Deadly 'Afrophobia' in South Africa leads to political fallout with Nigeria
Attacks on foreigners in South Africa have increased recently, with retaliatory violence in Nigeria
South Africa's government acknowledged on Thursday that prejudice was partly to blame for deadly rioting targeting foreign businesses, as those attacks and reprisals overshadowed a continental economic conference for a second day.
President Cyril Ramaphosa had hoped the World Economic Forum conference in Cape Town would serve as a shop window for his efforts to revive South Africa's ailing economy and boost intra-African trade.
But the backdrop of a week of anti-immigrant violence, during which several people have been killed and hundreds of arrests been made, has dominated proceedings.
Ramaphosa said on Thursday at least 10 people have been killed, two of them foreigners, in the wave of riots and attacks. Those numbers were less than previous reports, including a statement from a Johannesburg-area police official.
"Over the past few days, our country has been deeply traumatized and troubled by acts of violence and criminality directed against foreign nationals and our own citizens," Ramaphosa said in a televised address.
"People have lost their lives, families have been traumatized … We know that at least 10 people have been killed in the violence, two of whom were foreign nationals."
While the victims' nationalities had not been made public until Thursday, the rioting exposed dormant tensions between the host country and Nigeria, the continent's two biggest economies.
On Wednesday, South African companies MTN and Shoprite closed stores in Nigeria after retaliatory attacks, and threats of reprisals forced Pretoria to shut its embassy in Abuja, its foreign minister said.
Nigeria's vice-president boycotted the Cape Town meeting on Wednesday over the rioting.
There is a targeting of Africans from other parts of Africa, we can't deny that.- Naledi Pandor, South Africa's foreign minister
On Thursday, Jim Ovia, chairman of Nigeria's Zenith Bank and a co-chair of the whole event, also withdrew, citing the "hypersensitivity of the issues surrounding the lives and well-being of Nigerian citizens living in South Africa."
In Abuja, Nigeria's Information Minister Lai Mohammed said it was recalling its high commissioner to South Africa.
The riots began eight days ago in Pretoria before spreading to nearby Johannesburg. Both cities, in Gauteng province, have large immigrant populations.
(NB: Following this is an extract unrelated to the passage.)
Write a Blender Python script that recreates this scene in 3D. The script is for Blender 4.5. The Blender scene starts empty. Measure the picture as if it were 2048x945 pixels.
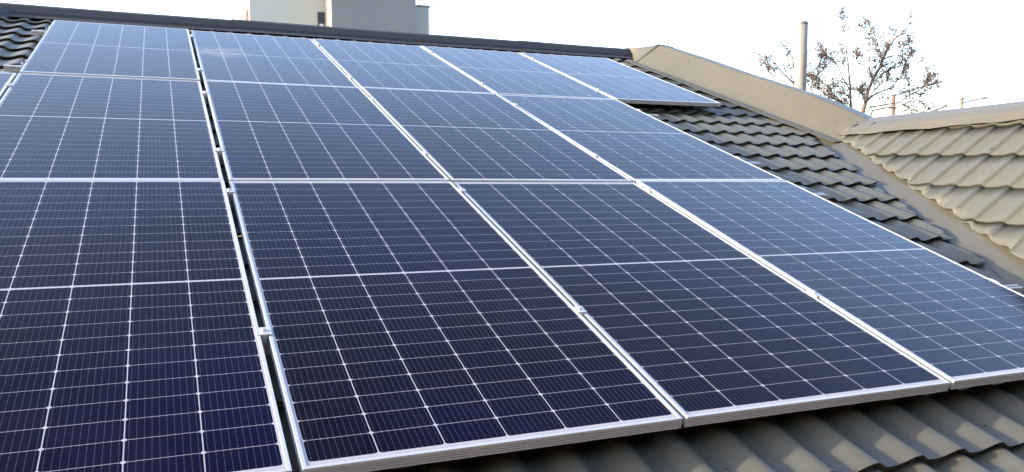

Police on Thursday reported 15 associated deaths since then, of which Gauteng police commissioner Elias Mawela confirmed seven were directly linked to the violence.
Police had also made 423 arrests. Asked about the victims' nationalities, Mawela said that "has been taken to the pathologist."
Repercussions across continent
Naledi Pandor, South Africa's foreign minister, said the government was aware of a resentment-driven "Afrophobia" and was working to restore calm. South Africa was also in constant contact with Nigerian authorities.
"There is a targeting of Africans from other parts of Africa, we can't deny that," she told Reuters on the sidelines of the conference.
"But, there is also criminality ... because a lot of this is accompanied by theft," she said, describing the attacks as a complex phenomenon whose root causes were not easy to define.
South African police, who have arrested hundreds in connection with the attacks, said they found two burned bodies on Thursday in the Gauteng township of Katlehong, one of the areas where rioting occurred. The incident could not be immediately linked to anti-immigrant violence, they said.
Some trade traffic was also affected.
In neighbouring eSwatini, formerly Swaziland, the National Agricultural Marketing Board said trucks that normally carry farm produce south across the border were being kept in their depot after advice from South African counterparts that it was not safe to travel.
"We have not been able to export since the week started… We are keeping our fingers crossed that things will normalize by next week," said NAMBoard agribusiness manager Tammy Dlamini.
Air Tanzania was suspending flights to Johannesburg, the country's transport minister announced on Thursday.
"You are aware that there is ongoing violence in South Africa whereby the youth have taken laws in their hands," Isack Kamwelwe told journalists in Dar es Salaam, Tanzania's largest city. "Due to that, we have decided not to transport passengers to the destination where their lives will be in jeopardy."
In the Democratic Republic of Congo's second city of Lubumbashi, residents protested outside the South African consulate and a South African-owned shop was looted, witnesses told Reuters on Thursday.